Writer's picture: Joe PaceJoe Pace

Making nightmares since 1954!

Storyland opened in 1954, the same year as Disneyland. One of the two theme parks became the insatiable predatory juggernaut of family entertainment, while the other remained a quaint, humble, mildly creepy attraction in the sleepy hamlet of Glen amidst the White Mountain National Forest. As the story goes, Bob Morrell, a veteran of the US Army 10th Division skiing soldiers in World War II, was living in Germany with his wife Ruth when they befriended an old woman named Frau Edith Von Arps who made little wooden figures of classic children's characters. From this improbable origin grew the idea to build a place where children could visit their fictional friends. And build it they did, against the advice of realtors and bankers and just about everyone they knew.

All New Hampshire children know Storyland. It was a traditional summertime pilgrimage from our youth, whether we were seacoast kids or north country kids or upper valley kids. We all trundled off to that brightly-colored, fantastical, oddly terrifying environment where Humpty Dumpty and Goldilocks and other fairy tale denizens would leer at you from behind chipped and peeling paint jobs. We'd eat ice cream and clamber through the Shoe the Old Woman lived in and Cinderella's castle, all the while deeply aware that we were frolicking in a landscape designed for our parents' less incredulous, more willing-to-be-entertained generation. There's a hokey earnestness to Storyland; your grandmother trying a little too hard to interest you in coffee cake or a butterscotch candy. It's time travel for $33.99 per person.

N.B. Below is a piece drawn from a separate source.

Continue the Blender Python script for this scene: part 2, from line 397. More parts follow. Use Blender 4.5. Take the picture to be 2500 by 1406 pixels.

They've updated it, adding more rides and attractions, but the basic character of Storyland remains, lacquered wholesome nostalgia underpinned by the bittersweet knowledge that the kids would probably rather be playing video games and are mostly humoring you by having their picture taken in the pumpkin carriage or pirate ship. The sophistication we liked to think we had at ten, our kids like to think they have at five. Ain't nobody got time for plastic animals and paddleboat swans any more.